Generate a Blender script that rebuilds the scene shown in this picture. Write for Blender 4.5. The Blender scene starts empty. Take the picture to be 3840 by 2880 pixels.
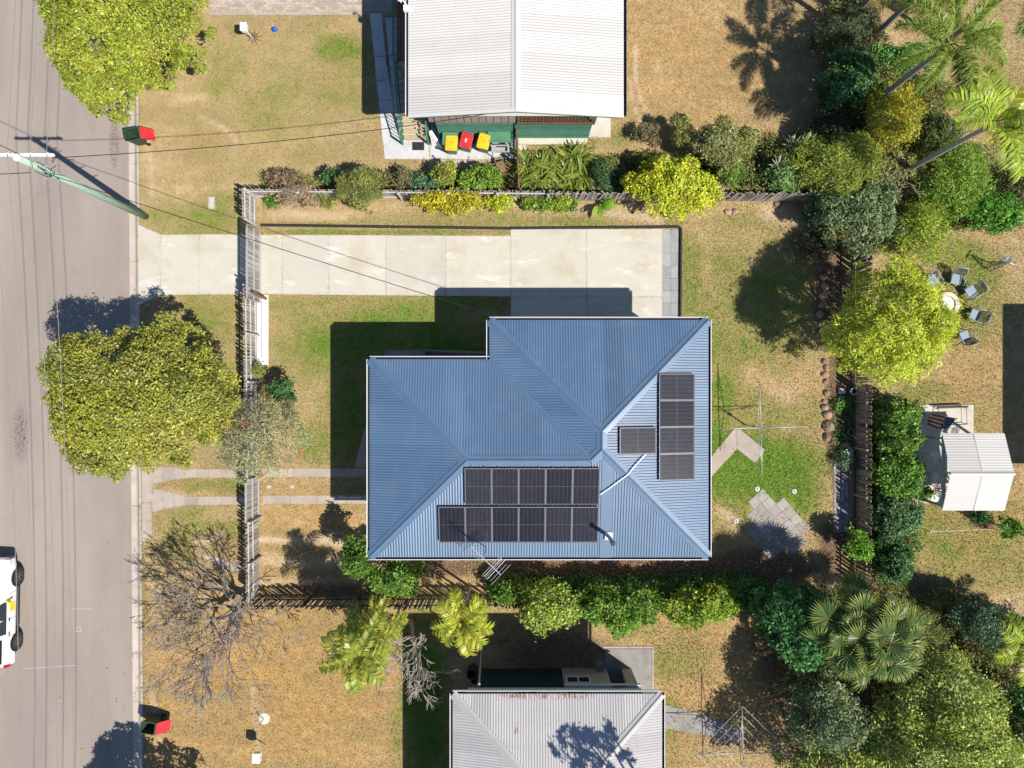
import bpy, math, random
import numpy as np
from mathutils import Vector, Matrix

random.seed(7)
rng = np.random.default_rng(7)
S = bpy.context.scene
COL = S.collection

# ------------------------------------------------------------------ camera, sky, sun, exposure
CAM_H = 36.0          # drone height above the lawn, metres
FPX = 2700.0          # focal length in photograph pixels
cam_d = bpy.data.cameras.new('drone_camera')
cam_d.sensor_width = 36.0
cam_d.lens = 36.0 * FPX / 3840.0
cam_d.clip_start = 0.5
cam_d.clip_end = 1500.0
cam = bpy.data.objects.new('drone_camera', cam_d)
cam.location = (0, 0, CAM_H)
COL.objects.link(cam)
S.camera = cam

SUN = Vector((0.592, -0.409, 1.0)).normalized()      # towards the sun
wd = bpy.data.worlds.new('World')
S.world = wd
wd.use_nodes = True
wn = wd.node_tree
bg = wn.nodes['Background']
sky = wn.nodes.new('ShaderNodeTexSky')
sky.sky_type = 'NISHITA'
sky.sun_disc = False
sky.sun_elevation = math.asin(SUN.z)
sky.sun_rotation = math.atan2(SUN.x, SUN.y)
sky.air_density = 1.0
sky.dust_density = 0.2
sky.ozone_density = 6.0
wn.links.new(sky.outputs[0], bg.inputs[0])
bg.inputs[1].default_value = 0.088
sl = bpy.data.lights.new('sun', 'SUN')
sl.energy = 5.0
sl.angle = math.radians(0.5)
sl.color = (1.0, 0.935, 0.83)
so = bpy.data.objects.new('sun', sl)
so.rotation_euler = SUN.to_track_quat('Z', 'Y').to_euler()
so.location = (20, -15, 40)
COL.objects.link(so)
S.view_settings.view_transform = 'Standard'
S.view_settings.look = 'None'
S.view_settings.exposure = 0.46
S.view_settings.gamma = 1.0
S.view_settings.use_curve_mapping = False
S.cycles.max_bounces = 6
S.cycles.diffuse_bounces = 3
S.cycles.transparent_max_bounces = 6

# ------------------------------------------------------------------ helpers
def at(px, py, z=0.0):
    """survey point read off the photograph (3840 wide) at height z -> metres"""
    k = (CAM_H - z) / FPX
    return Vector(((px - 1920.0) * k, (1440.0 - py) * k, z))
def T(c, r, x, y): return (c * 960 + x * 0.5787, r * 960 + y * 0.5787)
def V(x, y): return (x * 1.736, y * 1.736)
def atV(x, y, z=0.0): return at(x * 1.736, y * 1.736, z)
def atT(c, r, x, y, z=0.0): return at(*T(c, r, x, y), z)

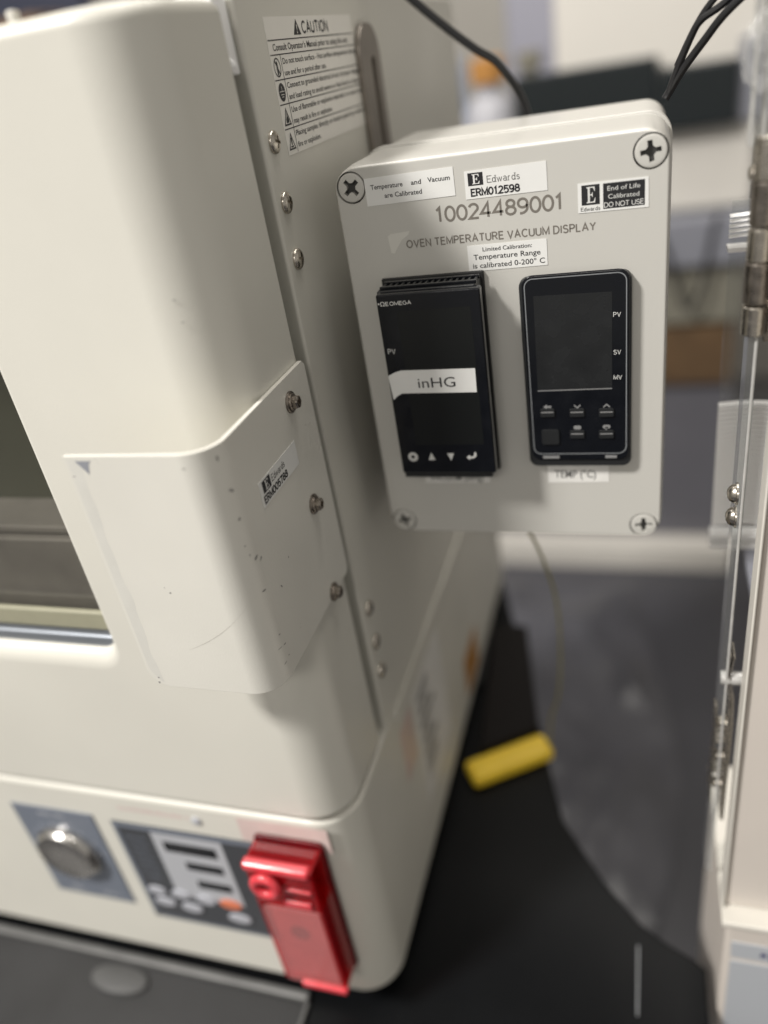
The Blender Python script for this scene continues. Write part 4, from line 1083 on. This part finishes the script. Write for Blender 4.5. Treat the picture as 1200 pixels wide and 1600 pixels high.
B("black_band", 'inst_black', ins, -275, 20, 1935, 1958, -205, -88, r=4)
B("display", 'inst_black', ins, 22, 175, 1915, 1958, -232, -112, r=5)
B("end_trim", 'slab', ins, 177, 226, 1940, 1958, -232, -80, r=3)
def bottle(x, y, r, h, m, cm, lab):
    t = root("reagent_bottle", W(x, y, -410), lab, "bottle", "bottles on the rear bench")
    bm = bmesh.new(); lathe(bm, [(0, 0), (r, 0), (r, h*0.78), (r*0.8, h*0.88), (r*0.42, h*0.94), (r*0.42, h)], W(x, y, -409.5), (0, 0, 1), 24); bm_obj("body", bm, m, t)
    bm = bmesh.new(); lathe(bm, [(0, 0), (r*0.62, 0), (r*0.62, r*0.7), (r*0.5, r*0.8), (0, r*0.8)], W(x, y, -409.5+h), (0, 0, 1), 20); bm_obj("cap", bm, cm, t)
bottle(-340, 1990, 62, 318, 'bottle', 'cap_orange', "milky white bottle with an orange cap on the rear bench")
bottle(-470, 2080, 60, 430, 'bottle_blue', 'slab', "tall pale blue bottle beside the orange capped one")
bottle(-255, 2060, 45, 330, 'drawer', 'drawer', "brown-grey bottle left of the cream instrument")
bottle(-190, 2350, 34, 480, 'olive', 'olive', "slim olive green bottle at the top behind the cream instrument")
nv = root("navy_monitor", W(-1450, 2150, -410), "dark navy monitor far behind the oven's top left", "monitor")
B("monitor_case", 'navy_case', nv, -1750, -1400, 2130, 2190, -300, 420, r=10); B("monitor_stand", 'navy_case', nv, -1620, -1520, 2110, 2220, -409.5, -300, r=4)
o = B("brown_case", 'wood', None, -1690, -1430, 1960, 2100, -409.5, 215, r=6); o['label'] = "tall brown case on the rear bench at the far left"; o['category'] = "case"
o = B("lavender_case", 'lavender', None, -330, -200, 2240, 2400, -409.5, 110, r=10); o['label'] = "tall lavender-grey case standing behind the orange capped bottle"; o['category'] = "case"
o = B("grey_carton", 'slab', None, -230, -90, 1935, 2200, -809.5, -690, r=4); o['label'] = "grey carton left of the brown cardboard box under the rear bench"; o['category'] = "carton"
bm = bmesh.new(); tube(bm, [(-30, 1895, -405), (20, 1880, -420), (60, 1878, -520), (90, 1880, -600), (120, 1890, -560), (140, 1895, -440), (150, 1900, -404)], 5)
o = bm_obj("hanging_cable", bm, 'cable', None); o['label'] = "black cable drooping over the front of the rear bench"; o['category'] = "cable"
*-*-*
### GOAL
Exactly as written, return every line of the listing, but not the pictures.

### TASK OUTPUT
Generate a Blender script that rebuilds the scene shown in this picture. Write for Blender 4.5. The Blender scene starts empty. Take the picture to be 3840 by 2880 pixels.
import bpy, math, random
import numpy as np
from mathutils import Vector, Matrix

random.seed(7)
rng = np.random.default_rng(7)
S = bpy.context.scene
COL = S.collection

# ------------------------------------------------------------------ camera, sky, sun, exposure
CAM_H = 36.0          # drone height above the lawn, metres
FPX = 2700.0          # focal length in photograph pixels
cam_d = bpy.data.cameras.new('drone_camera')
cam_d.sensor_width = 36.0
cam_d.lens = 36.0 * FPX / 3840.0
cam_d.clip_start = 0.5
cam_d.clip_end = 1500.0
cam = bpy.data.objects.new('drone_camera', cam_d)
cam.location = (0, 0, CAM_H)
COL.objects.link(cam)
S.camera = cam

SUN = Vector((0.592, -0.409, 1.0)).normalized()      # towards the sun
wd = bpy.data.worlds.new('World')
S.world = wd
wd.use_nodes = True
wn = wd.node_tree
bg = wn.nodes['Background']
sky = wn.nodes.new('ShaderNodeTexSky')
sky.sky_type = 'NISHITA'
sky.sun_disc = False
sky.sun_elevation = math.asin(SUN.z)
sky.sun_rotation = math.atan2(SUN.x, SUN.y)
sky.air_density = 1.0
sky.dust_density = 0.2
sky.ozone_density = 6.0
wn.links.new(sky.outputs[0], bg.inputs[0])
bg.inputs[1].default_value = 0.088
sl = bpy.data.lights.new('sun', 'SUN')
sl.energy = 5.0
sl.angle = math.radians(0.5)
sl.color = (1.0, 0.935, 0.83)
so = bpy.data.objects.new('sun', sl)
so.rotation_euler = SUN.to_track_quat('Z', 'Y').to_euler()
so.location = (20, -15, 40)
COL.objects.link(so)
S.view_settings.view_transform = 'Standard'
S.view_settings.look = 'None'
S.view_settings.exposure = 0.46
S.view_settings.gamma = 1.0
S.view_settings.use_curve_mapping = False
S.cycles.max_bounces = 6
S.cycles.diffuse_bounces = 3
S.cycles.transparent_max_bounces = 6

# ------------------------------------------------------------------ helpers
def at(px, py, z=0.0):
    """survey point read off the photograph (3840 wide) at height z -> metres"""
    k = (CAM_H - z) / FPX
    return Vector(((px - 1920.0) * k, (1440.0 - py) * k, z))
def T(c, r, x, y): return (c * 960 + x * 0.5787, r * 960 + y * 0.5787)
def V(x, y): return (x * 1.736, y * 1.736)
def atV(x, y, z=0.0): return at(x * 1.736, y * 1.736, z)
def atT(c, r, x, y, z=0.0): return at(*T(c, r, x, y), z)

The Blender Python script for this scene continues. Write part 4, from line 1083 on. This part finishes the script. Write for Blender 4.5. Treat the picture as 1200 pixels wide and 1600 pixels high.
B("black_band", 'inst_black', ins, -275, 20, 1935, 1958, -205, -88, r=4)
B("display", 'inst_black', ins, 22, 175, 1915, 1958, -232, -112, r=5)
B("end_trim", 'slab', ins, 177, 226, 1940, 1958, -232, -80, r=3)
def bottle(x, y, r, h, m, cm, lab):
    t = root("reagent_bottle", W(x, y, -410), lab, "bottle", "bottles on the rear bench")
    bm = bmesh.new(); lathe(bm, [(0, 0), (r, 0), (r, h*0.78), (r*0.8, h*0.88), (r*0.42, h*0.94), (r*0.42, h)], W(x, y, -409.5), (0, 0, 1), 24); bm_obj("body", bm, m, t)
    bm = bmesh.new(); lathe(bm, [(0, 0), (r*0.62, 0), (r*0.62, r*0.7), (r*0.5, r*0.8), (0, r*0.8)], W(x, y, -409.5+h), (0, 0, 1), 20); bm_obj("cap", bm, cm, t)
bottle(-340, 1990, 62, 318, 'bottle', 'cap_orange', "milky white bottle with an orange cap on the rear bench")
bottle(-470, 2080, 60, 430, 'bottle_blue', 'slab', "tall pale blue bottle beside the orange capped one")
bottle(-255, 2060, 45, 330, 'drawer', 'drawer', "brown-grey bottle left of the cream instrument")
bottle(-190, 2350, 34, 480, 'olive', 'olive', "slim olive green bottle at the top behind the cream instrument")
nv = root("navy_monitor", W(-1450, 2150, -410), "dark navy monitor far behind the oven's top left", "monitor")
B("monitor_case", 'navy_case', nv, -1750, -1400, 2130, 2190, -300, 420, r=10); B("monitor_stand", 'navy_case', nv, -1620, -1520, 2110, 2220, -409.5, -300, r=4)
o = B("brown_case", 'wood', None, -1690, -1430, 1960, 2100, -409.5, 215, r=6); o['label'] = "tall brown case on the rear bench at the far left"; o['category'] = "case"
o = B("lavender_case", 'lavender', None, -330, -200, 2240, 2400, -409.5, 110, r=10); o['label'] = "tall lavender-grey case standing behind the orange capped bottle"; o['category'] = "case"
o = B("grey_carton", 'slab', None, -230, -90, 1935, 2200, -809.5, -690, r=4); o['label'] = "grey carton left of the brown cardboard box under the rear bench"; o['category'] = "carton"
bm = bmesh.new(); tube(bm, [(-30, 1895, -405), (20, 1880, -420), (60, 1878, -520), (90, 1880, -600), (120, 1890, -560), (140, 1895, -440), (150, 1900, -404)], 5)
o = bm_obj("hanging_cable", bm, 'cable', None); o['label'] = "black cable drooping over the front of the rear bench"; o['category'] = "cable"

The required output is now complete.